Exercise requirements:
Nothing but the lines from the line with "Model this scene" to the line with "from pxr import", both included, is to be repeated, and those exactly. Leave out the pictures.

Scene modeling code data:
+===+

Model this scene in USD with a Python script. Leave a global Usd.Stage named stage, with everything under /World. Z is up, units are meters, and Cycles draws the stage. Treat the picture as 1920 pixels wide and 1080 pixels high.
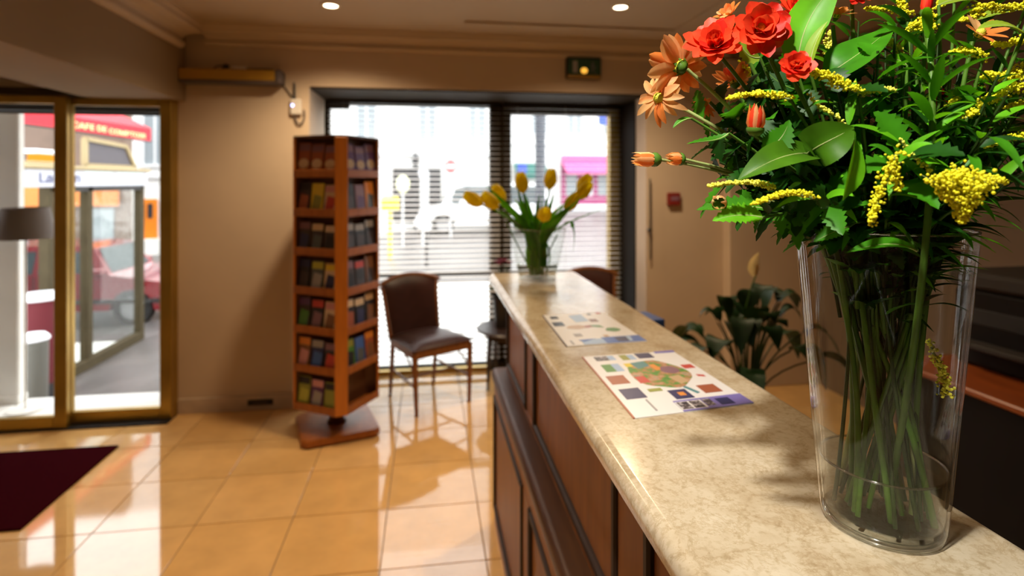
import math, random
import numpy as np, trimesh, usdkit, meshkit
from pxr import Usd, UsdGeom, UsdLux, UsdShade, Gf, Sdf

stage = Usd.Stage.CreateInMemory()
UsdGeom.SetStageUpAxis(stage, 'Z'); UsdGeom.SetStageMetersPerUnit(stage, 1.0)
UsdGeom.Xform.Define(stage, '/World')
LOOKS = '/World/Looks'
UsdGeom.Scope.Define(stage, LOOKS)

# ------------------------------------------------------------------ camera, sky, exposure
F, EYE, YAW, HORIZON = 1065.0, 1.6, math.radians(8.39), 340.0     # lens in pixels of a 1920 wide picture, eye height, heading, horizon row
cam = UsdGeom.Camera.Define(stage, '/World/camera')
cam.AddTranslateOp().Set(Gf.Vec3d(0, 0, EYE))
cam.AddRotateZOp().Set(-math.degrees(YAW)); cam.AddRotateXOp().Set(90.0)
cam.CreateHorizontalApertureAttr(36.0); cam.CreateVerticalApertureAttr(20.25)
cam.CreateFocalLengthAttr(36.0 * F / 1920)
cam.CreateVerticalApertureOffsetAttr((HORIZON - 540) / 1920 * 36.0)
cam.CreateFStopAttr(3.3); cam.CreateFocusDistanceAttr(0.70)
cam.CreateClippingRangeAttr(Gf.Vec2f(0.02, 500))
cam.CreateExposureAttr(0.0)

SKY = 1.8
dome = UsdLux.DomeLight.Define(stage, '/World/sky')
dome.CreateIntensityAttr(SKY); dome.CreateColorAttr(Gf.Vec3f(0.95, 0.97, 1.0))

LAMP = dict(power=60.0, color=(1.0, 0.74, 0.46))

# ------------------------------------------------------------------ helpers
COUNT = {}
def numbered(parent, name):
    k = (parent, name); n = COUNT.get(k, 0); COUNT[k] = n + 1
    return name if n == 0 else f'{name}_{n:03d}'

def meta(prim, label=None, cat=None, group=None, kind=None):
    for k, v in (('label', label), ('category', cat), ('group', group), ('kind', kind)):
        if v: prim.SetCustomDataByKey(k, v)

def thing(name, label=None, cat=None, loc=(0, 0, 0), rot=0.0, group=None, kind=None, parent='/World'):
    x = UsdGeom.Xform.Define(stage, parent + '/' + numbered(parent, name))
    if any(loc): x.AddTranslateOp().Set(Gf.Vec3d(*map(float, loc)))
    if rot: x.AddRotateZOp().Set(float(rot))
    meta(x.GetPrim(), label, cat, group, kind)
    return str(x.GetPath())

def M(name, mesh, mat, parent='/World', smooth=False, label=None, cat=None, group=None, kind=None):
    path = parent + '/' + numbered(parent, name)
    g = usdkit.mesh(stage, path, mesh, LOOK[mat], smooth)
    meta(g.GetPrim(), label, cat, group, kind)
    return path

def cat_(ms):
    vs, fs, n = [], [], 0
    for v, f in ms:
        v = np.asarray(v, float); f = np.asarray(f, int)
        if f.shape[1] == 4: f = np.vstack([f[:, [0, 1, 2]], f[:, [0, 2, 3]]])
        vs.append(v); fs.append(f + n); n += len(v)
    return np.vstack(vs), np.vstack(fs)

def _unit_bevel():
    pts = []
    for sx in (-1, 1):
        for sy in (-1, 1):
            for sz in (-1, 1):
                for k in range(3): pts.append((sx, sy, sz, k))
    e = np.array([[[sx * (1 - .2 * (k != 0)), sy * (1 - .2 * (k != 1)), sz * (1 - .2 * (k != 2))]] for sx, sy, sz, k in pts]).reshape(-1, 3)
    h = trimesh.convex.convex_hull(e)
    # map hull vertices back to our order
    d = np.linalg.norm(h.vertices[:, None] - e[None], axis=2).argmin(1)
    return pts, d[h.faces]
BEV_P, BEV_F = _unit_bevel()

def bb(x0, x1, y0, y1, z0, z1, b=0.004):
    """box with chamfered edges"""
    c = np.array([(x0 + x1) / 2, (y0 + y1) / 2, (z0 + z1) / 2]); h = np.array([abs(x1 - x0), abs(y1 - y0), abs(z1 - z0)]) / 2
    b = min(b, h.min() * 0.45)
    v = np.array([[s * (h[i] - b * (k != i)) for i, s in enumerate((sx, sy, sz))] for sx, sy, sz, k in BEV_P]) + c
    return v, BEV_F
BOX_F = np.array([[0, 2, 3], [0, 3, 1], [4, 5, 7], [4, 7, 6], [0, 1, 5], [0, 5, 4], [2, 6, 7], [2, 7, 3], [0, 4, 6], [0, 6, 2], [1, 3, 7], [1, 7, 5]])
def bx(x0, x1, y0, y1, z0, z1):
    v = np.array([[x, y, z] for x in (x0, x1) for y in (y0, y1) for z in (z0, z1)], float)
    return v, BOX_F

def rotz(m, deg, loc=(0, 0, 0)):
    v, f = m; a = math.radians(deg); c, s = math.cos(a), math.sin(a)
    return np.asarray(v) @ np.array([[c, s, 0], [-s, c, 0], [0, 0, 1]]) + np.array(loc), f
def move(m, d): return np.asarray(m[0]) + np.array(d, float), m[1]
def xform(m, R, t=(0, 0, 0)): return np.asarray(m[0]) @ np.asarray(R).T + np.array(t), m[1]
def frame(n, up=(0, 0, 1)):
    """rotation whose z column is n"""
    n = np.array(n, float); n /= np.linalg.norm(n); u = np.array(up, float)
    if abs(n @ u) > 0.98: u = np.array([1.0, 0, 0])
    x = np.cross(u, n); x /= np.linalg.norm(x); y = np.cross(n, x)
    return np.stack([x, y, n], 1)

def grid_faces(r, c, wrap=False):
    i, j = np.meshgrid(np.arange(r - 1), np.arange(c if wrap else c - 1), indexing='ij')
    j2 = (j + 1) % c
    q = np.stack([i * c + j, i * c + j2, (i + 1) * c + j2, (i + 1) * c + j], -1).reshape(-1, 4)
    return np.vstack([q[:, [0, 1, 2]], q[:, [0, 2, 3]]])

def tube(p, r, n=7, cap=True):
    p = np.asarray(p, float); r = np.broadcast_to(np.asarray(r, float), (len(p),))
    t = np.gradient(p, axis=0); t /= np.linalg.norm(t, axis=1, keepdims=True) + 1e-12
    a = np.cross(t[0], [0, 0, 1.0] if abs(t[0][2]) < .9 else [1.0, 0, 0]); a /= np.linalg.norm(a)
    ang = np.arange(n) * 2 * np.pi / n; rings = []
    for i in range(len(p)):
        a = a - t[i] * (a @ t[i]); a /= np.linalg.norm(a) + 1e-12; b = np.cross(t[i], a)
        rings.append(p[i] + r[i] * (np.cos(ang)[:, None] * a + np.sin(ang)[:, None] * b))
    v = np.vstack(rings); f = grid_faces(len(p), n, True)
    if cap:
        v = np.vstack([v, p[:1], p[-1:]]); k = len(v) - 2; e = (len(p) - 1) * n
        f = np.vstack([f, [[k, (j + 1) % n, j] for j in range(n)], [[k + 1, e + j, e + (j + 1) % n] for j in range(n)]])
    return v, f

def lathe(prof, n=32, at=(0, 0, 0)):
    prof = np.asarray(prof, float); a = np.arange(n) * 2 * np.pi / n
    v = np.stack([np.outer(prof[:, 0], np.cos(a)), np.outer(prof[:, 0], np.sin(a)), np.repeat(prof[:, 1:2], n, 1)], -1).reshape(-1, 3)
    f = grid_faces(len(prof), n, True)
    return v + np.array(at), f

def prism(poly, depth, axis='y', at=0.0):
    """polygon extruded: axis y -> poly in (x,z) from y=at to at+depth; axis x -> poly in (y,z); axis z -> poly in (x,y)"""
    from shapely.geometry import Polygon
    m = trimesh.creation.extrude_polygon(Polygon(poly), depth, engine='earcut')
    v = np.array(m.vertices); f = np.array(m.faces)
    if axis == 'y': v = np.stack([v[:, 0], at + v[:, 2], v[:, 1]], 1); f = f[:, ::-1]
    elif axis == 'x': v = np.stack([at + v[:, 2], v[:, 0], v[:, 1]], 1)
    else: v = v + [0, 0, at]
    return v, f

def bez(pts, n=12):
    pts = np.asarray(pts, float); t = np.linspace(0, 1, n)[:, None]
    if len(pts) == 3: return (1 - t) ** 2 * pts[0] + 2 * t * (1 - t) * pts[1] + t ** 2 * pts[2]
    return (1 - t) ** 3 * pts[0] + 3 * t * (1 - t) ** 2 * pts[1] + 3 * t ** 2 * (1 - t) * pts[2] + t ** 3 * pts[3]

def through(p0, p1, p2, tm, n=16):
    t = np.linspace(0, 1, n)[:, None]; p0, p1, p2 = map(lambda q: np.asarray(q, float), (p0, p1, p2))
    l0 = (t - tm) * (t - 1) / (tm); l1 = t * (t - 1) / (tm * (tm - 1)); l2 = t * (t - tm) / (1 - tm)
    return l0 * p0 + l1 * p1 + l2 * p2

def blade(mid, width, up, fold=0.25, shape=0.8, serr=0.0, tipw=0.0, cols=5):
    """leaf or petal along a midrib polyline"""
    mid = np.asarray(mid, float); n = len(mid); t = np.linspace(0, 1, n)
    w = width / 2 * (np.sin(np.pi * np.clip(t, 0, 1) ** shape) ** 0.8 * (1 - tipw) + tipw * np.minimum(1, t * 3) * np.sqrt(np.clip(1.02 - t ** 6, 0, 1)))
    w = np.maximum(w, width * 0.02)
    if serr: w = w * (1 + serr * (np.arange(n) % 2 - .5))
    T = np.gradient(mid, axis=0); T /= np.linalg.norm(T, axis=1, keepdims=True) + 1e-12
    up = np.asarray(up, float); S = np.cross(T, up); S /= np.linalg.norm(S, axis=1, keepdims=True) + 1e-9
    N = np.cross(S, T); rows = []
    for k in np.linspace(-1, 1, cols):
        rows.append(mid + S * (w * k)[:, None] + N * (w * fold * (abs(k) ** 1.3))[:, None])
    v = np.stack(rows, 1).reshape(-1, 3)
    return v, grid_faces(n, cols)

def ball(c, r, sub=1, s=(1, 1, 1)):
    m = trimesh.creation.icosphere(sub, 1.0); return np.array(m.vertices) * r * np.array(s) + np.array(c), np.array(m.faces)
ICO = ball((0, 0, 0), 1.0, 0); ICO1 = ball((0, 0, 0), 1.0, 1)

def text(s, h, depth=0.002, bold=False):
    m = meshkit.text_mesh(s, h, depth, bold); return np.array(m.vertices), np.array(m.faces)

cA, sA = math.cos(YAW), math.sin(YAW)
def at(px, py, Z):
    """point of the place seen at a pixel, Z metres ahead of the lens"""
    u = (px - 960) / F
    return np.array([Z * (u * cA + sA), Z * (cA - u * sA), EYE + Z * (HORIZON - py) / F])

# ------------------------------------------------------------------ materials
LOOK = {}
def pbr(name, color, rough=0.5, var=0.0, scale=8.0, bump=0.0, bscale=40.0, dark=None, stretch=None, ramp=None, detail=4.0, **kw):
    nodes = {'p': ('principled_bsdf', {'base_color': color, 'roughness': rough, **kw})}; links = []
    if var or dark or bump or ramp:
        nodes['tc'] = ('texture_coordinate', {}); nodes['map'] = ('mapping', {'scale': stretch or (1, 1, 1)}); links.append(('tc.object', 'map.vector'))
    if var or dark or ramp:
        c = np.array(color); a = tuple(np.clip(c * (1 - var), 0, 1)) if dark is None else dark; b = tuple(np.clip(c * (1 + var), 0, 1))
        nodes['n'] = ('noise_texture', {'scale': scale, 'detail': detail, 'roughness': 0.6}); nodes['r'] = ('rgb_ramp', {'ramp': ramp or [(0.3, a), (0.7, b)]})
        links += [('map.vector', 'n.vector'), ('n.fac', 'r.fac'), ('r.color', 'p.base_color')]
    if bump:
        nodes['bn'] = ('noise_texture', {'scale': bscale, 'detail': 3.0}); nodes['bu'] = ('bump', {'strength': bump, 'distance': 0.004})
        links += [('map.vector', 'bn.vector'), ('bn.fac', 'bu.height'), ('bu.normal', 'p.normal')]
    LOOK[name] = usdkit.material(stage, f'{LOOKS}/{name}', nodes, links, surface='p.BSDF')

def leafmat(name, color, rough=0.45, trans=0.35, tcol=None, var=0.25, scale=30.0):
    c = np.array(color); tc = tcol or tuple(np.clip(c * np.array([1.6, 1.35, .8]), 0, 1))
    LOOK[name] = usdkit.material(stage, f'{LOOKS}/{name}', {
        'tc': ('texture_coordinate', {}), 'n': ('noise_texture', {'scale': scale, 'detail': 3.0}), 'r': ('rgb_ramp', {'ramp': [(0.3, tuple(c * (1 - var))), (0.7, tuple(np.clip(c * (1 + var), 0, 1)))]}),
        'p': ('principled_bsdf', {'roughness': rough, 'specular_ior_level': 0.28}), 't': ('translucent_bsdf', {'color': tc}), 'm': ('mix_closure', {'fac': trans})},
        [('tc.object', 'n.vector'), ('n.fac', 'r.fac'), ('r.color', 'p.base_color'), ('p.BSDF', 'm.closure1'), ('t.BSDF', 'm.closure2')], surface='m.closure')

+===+

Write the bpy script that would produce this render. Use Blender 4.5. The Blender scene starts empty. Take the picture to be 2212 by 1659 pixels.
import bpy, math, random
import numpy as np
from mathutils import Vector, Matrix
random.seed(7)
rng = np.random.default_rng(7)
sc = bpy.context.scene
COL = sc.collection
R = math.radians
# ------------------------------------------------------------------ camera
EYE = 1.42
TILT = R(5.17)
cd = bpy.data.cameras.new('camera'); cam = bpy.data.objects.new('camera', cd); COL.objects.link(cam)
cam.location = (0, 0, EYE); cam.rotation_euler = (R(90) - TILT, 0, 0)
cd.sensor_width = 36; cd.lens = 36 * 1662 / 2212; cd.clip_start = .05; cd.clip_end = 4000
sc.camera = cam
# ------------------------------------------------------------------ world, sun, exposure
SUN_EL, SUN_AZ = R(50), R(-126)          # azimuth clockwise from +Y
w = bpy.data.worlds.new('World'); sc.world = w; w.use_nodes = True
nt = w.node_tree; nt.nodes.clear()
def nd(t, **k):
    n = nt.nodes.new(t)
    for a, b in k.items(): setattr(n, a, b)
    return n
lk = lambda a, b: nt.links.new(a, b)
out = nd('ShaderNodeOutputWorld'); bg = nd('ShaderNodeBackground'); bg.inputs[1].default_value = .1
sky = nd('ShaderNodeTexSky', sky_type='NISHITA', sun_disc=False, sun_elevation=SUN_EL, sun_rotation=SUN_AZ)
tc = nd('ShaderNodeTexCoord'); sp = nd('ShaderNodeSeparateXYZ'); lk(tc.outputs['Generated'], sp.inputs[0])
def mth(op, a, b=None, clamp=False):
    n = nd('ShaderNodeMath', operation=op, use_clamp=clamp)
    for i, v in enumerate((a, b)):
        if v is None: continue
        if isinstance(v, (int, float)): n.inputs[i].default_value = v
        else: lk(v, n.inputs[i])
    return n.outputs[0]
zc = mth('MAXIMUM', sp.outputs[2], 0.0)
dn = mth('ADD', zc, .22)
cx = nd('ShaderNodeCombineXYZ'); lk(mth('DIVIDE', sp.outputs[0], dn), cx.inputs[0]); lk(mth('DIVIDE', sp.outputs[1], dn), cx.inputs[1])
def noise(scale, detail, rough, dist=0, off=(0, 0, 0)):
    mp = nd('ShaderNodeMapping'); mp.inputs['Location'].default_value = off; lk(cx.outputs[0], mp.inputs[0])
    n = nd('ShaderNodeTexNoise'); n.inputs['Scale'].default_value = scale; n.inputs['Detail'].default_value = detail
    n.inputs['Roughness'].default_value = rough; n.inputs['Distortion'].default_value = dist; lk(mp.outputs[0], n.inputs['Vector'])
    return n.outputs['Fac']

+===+

Solution for this exercise:
Model this scene in USD with a Python script. Leave a global Usd.Stage named stage, with everything under /World. Z is up, units are meters, and Cycles draws the stage. Treat the picture as 1920 pixels wide and 1080 pixels high.
import math, random
import numpy as np, trimesh, usdkit, meshkit
from pxr import Usd, UsdGeom, UsdLux, UsdShade, Gf, Sdf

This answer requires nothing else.